Les réparations demandées par les membres de l’organisation devraient servir aux financements de programmes éducatifs et de mémoire. « Il est nécessaire que le secteur privé soit dénoncé pour sa collaboration avec le coup d’État et le régime militaire. Volkswagen n’est que la première entreprise concernée par ce processus de recherche de la vérité, de la justice et de la réparation. Nous souhaitons étendre nos actions à d’autres entreprises et dans tout le Brésil ».

Le procureur Pedro Antônio Machado, en charge du dossier, possède déjà une profusion de documents accablants. Il a tout de même formulé, en juillet dernier, une demande auprès du siège de Volkswagen en Allemagne pour tenter d’établir la liste des supérieurs d’Adhemar Rudge et déterminer le degré d’implication de la maison-mère.

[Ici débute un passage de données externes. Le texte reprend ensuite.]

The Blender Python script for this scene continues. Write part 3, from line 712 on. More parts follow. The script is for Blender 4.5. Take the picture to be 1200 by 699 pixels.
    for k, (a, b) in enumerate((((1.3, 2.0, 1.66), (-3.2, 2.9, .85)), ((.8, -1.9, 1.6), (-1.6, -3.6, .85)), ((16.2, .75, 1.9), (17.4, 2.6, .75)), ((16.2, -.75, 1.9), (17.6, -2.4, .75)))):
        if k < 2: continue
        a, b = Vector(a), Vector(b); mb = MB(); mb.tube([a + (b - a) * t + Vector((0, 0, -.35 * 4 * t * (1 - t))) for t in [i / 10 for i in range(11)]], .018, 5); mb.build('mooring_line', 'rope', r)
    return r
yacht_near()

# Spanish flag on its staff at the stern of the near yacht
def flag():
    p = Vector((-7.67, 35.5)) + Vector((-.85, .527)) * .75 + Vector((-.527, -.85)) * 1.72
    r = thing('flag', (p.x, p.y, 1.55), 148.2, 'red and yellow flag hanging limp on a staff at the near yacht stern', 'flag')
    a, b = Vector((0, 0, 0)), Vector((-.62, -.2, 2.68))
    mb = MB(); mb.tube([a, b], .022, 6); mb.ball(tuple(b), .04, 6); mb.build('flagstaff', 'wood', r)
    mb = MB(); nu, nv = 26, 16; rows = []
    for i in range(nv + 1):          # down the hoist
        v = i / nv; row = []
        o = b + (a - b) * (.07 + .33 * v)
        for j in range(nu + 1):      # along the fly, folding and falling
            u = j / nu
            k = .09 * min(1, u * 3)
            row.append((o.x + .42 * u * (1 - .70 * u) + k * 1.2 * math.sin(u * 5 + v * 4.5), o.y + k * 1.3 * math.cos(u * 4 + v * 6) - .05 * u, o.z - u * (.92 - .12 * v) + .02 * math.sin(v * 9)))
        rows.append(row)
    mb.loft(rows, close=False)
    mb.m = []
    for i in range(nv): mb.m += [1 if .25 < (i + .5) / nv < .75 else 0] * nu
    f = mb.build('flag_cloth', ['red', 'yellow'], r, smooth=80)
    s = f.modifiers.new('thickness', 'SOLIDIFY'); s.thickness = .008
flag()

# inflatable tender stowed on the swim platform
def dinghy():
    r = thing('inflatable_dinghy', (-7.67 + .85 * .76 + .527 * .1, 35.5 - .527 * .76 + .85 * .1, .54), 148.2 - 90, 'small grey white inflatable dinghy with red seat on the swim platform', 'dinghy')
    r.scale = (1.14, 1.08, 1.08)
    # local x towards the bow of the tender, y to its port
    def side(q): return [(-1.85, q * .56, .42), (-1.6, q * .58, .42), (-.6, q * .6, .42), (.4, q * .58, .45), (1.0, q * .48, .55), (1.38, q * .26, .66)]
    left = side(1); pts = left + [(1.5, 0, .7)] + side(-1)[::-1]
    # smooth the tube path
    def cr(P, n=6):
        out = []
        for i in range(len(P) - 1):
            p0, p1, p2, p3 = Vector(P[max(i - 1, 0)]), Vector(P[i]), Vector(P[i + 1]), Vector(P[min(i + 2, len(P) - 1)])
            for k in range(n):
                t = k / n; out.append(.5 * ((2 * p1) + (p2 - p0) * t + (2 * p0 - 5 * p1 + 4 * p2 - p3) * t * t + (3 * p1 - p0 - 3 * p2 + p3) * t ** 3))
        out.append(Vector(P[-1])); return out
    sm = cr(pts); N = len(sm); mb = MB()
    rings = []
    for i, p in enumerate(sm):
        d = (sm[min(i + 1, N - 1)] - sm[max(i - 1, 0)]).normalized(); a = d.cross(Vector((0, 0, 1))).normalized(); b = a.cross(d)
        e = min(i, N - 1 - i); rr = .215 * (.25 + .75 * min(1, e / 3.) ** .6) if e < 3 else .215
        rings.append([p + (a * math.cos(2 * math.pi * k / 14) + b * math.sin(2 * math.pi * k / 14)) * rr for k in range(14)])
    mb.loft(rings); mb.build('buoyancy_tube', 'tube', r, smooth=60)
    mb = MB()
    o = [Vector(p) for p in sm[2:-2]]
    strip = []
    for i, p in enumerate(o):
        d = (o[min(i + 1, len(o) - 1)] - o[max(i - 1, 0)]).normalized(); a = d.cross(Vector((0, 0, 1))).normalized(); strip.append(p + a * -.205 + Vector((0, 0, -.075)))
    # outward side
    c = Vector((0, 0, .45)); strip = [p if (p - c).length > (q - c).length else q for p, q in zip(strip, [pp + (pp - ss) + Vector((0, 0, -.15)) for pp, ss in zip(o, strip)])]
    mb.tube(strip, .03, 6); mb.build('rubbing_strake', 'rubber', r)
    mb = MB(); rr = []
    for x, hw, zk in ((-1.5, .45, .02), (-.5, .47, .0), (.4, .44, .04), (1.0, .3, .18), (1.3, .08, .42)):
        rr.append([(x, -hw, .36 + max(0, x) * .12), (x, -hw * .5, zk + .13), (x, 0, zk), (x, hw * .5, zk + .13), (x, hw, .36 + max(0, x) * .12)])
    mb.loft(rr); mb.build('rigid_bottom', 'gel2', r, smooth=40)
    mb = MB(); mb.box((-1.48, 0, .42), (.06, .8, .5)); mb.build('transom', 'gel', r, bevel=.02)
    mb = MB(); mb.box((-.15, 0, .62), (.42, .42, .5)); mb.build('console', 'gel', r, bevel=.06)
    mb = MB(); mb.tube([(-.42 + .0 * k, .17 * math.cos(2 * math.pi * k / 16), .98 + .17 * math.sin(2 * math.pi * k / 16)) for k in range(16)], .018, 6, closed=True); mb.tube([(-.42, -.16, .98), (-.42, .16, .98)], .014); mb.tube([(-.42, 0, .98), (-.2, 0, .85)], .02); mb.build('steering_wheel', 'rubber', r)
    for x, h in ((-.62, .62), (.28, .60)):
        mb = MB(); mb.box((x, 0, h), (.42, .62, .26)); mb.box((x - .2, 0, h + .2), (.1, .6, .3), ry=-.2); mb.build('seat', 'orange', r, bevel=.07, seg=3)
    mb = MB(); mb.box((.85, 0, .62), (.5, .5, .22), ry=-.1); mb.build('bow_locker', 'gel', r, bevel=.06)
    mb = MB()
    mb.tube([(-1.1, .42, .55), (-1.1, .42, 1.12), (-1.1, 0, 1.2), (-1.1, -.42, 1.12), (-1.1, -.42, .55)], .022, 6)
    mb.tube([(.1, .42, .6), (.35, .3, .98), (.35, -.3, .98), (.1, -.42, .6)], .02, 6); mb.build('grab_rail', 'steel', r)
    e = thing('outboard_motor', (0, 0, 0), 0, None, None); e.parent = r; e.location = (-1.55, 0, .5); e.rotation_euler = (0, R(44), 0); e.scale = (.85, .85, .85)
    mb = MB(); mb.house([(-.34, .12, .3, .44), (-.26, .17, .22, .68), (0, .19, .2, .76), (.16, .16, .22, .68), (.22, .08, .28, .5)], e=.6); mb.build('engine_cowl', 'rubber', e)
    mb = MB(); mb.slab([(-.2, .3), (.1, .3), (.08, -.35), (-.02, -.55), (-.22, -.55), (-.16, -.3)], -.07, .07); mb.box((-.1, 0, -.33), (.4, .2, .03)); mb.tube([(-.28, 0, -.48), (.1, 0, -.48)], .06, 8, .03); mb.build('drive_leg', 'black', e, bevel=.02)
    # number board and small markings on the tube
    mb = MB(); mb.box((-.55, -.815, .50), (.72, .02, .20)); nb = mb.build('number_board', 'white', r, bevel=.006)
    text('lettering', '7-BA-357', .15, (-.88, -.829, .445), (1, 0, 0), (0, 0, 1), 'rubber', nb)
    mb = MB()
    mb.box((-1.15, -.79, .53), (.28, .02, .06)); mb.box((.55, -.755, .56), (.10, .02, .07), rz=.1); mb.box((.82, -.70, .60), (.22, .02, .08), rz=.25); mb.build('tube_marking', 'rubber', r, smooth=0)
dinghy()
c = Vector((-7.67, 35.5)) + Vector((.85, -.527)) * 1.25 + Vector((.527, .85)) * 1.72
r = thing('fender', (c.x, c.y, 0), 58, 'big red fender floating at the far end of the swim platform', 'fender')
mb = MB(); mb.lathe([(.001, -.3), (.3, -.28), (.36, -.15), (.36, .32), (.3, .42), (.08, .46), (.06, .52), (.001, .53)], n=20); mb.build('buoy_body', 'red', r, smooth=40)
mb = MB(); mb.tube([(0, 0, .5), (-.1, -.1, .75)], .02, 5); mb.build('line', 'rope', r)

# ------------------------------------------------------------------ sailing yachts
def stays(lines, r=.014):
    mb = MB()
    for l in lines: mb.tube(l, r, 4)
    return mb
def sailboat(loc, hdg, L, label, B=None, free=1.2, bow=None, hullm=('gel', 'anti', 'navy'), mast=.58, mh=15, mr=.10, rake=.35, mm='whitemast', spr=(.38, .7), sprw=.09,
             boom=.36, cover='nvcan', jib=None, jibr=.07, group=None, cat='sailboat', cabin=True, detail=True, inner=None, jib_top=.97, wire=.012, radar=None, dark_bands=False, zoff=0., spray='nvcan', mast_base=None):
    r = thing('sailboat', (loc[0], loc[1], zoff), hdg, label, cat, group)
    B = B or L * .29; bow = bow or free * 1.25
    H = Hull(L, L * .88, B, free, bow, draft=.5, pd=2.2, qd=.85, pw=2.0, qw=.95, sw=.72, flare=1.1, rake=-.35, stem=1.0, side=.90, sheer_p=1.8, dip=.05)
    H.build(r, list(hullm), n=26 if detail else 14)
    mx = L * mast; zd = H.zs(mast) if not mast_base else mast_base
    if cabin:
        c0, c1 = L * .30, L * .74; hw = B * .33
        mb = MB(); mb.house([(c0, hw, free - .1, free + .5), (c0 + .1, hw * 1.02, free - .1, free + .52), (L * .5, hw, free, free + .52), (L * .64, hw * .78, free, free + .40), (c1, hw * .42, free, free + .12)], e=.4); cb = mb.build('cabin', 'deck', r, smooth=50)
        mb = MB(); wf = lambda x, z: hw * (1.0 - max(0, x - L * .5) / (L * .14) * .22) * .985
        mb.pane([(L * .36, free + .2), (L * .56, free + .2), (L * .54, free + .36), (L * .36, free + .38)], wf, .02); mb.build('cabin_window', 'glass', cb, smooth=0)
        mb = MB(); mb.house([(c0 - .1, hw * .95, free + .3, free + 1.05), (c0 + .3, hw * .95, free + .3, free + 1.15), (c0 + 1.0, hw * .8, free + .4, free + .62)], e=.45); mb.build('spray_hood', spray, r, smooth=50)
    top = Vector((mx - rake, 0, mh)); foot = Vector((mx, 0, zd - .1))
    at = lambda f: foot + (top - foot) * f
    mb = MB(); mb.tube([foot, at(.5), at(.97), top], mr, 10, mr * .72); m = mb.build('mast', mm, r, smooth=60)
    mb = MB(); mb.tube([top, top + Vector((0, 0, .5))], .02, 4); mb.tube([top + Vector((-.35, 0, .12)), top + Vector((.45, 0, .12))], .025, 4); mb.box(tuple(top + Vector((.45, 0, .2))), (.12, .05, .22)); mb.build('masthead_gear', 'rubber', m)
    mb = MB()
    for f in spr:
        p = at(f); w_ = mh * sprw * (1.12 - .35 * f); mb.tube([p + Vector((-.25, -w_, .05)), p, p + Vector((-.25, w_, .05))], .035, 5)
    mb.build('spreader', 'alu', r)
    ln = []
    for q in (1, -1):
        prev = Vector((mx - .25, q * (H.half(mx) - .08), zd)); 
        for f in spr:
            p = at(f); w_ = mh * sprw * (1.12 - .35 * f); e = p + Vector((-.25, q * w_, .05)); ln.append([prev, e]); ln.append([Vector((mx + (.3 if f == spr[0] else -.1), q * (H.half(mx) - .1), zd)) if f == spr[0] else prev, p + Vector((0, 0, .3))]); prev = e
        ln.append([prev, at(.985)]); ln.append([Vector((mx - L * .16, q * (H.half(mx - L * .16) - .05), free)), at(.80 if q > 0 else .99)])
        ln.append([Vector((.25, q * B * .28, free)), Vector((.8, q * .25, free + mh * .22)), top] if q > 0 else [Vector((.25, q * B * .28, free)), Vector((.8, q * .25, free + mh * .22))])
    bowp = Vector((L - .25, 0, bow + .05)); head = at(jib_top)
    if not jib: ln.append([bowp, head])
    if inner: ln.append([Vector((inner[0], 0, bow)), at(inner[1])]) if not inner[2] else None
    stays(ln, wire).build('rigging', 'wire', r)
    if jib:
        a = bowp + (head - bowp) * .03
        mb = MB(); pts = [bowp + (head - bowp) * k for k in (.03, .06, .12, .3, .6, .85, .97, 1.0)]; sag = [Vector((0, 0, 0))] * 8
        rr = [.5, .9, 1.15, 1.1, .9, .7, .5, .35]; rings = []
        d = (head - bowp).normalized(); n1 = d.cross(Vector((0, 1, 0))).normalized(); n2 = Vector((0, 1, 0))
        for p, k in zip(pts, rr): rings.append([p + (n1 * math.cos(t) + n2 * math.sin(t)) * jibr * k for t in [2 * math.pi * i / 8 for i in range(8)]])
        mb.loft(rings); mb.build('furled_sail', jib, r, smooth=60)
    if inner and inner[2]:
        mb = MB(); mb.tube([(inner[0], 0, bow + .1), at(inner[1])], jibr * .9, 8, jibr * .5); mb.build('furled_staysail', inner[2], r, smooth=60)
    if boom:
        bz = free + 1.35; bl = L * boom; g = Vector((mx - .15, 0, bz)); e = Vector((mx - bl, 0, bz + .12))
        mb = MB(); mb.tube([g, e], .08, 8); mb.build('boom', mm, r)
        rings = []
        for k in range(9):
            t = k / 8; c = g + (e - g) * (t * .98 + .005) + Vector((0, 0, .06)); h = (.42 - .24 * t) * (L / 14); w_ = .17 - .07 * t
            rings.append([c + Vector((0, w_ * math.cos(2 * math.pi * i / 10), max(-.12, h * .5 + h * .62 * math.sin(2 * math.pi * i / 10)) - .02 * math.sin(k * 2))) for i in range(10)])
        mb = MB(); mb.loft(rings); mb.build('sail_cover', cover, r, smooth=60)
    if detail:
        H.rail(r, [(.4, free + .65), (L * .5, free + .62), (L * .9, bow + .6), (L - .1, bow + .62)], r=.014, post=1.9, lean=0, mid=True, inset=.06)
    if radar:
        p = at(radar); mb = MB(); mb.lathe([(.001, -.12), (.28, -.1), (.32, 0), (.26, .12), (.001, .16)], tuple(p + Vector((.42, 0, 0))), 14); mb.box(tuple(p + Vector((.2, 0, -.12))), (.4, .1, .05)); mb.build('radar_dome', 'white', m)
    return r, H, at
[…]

« Les dirigeants de Volkswagen savaient très bien qu’à l’époque le Brésil vivait sous les lois d’un « état d’exception », où les libertés individuelles et syndicales étaient réduites », explique Sebastião Neto. L’enquête devrait aussi déterminer les éventuels « bénéfices obtenus par Volkswagen en raison de sa complicité avec le régime. »

Fin 2015, le représentant allemand de Volkswagen, en la personne de Manfred Grieger, du département de l’Histoire du groupe, est venu spécialement au Brésil pour évoquer le sujet avec le procureur Machado. Même si l’entreprise prend soin de peu communiquer sur le sujet, elle semble prête à des excuses.

« Volkswagen regrette que des personnes aient pu souffrir durant la dictature militaire, éventuellement, à cause de la participation de responsables de Volkswagen Brésil », a-t-il déclaré alors.

Le ministère public devrait conclure ses investigations et donner suite, ou non, à une procédure judiciaire « d’ici la fin 2016 et le début de 2017 », déclare Neto.